Former Mansion on Turtle Creek chef Bruno Davaillon debuts Bullion tonight – and it’s exactly the kind of restaurant you want to eat at right now


 

When the Dallas restaurant Bullion opens for business tonight, expect to fall in love with French cuisine all over again.

“It’s French cooking but it’s my idea of french cooking,” the Michelin-starred chef-owner (and very French) Bruno Davaillon told me at a friends-and-family preview of Bullion last night.

“We want this to be the kind of restaurant and style of cooking you find in France right now, not three decades ago,” says GM Victor Rojas.

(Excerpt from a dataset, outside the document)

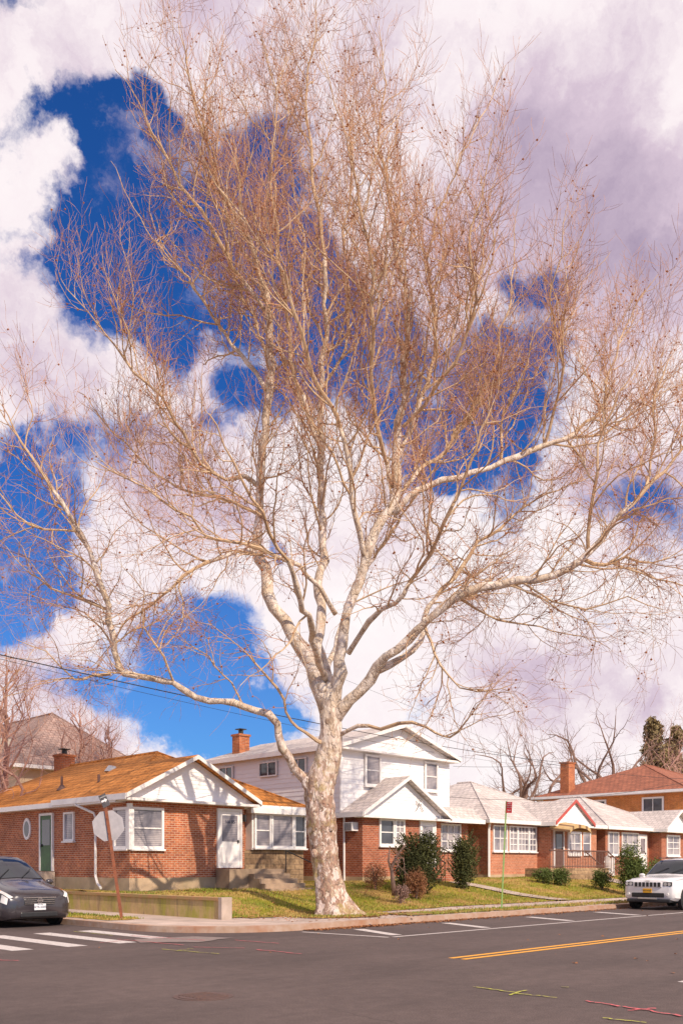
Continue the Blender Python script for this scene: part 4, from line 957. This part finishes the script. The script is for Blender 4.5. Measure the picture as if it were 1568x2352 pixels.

You might recognize a number of staff members, too. Rojas and more than a handful of Bullion’s crew have worked at some of Dallas’ top restaurants, including Flora Street Cafe.

The menu is modern French, rooted in classic technique and loaded with dishes you’d find throughout France rather than a single region. Cassoulet, roast chicken, duck l’orange, lobster, foie gras, beef cheeks, souffles — all of them perfectly cooked, perfectly seasoned, perfectly plated and perfectly delicious. The prices are perfect, too — mostly in the $15-30 sweet spot, IIRC. Bullion’s wine list, still a work in progress as late as last night, is said to offer some French gems — and bargains.

Bullion is a real looker. It’s mid-century modern style incorporates dark woods, low-slung chairs, zebra wood tables, leather seats and sumptuous wall coverings. Along one wall, big glass windows that let light spill in during the day and bathe the room with the glow of the city at night. Along another, a gold-accented cocktail lounge sparkles. Golden hued light bathes the restaurant, making everyone look like a movie star. Bullion’s dining room feels at once comfortable and elegant, like a rich Aunt’s Paris apartment with an enormous glass necklace dripping from the ceiling of her spiral staircase and a dining room that seats 100.

Ahhh, if only we all had a rich Aunt living in Paris. But because we don’t, we have Bullion. I really like this place. I think you will, too.

As a guest remarked upon entering the dining room, “Dallas is back.”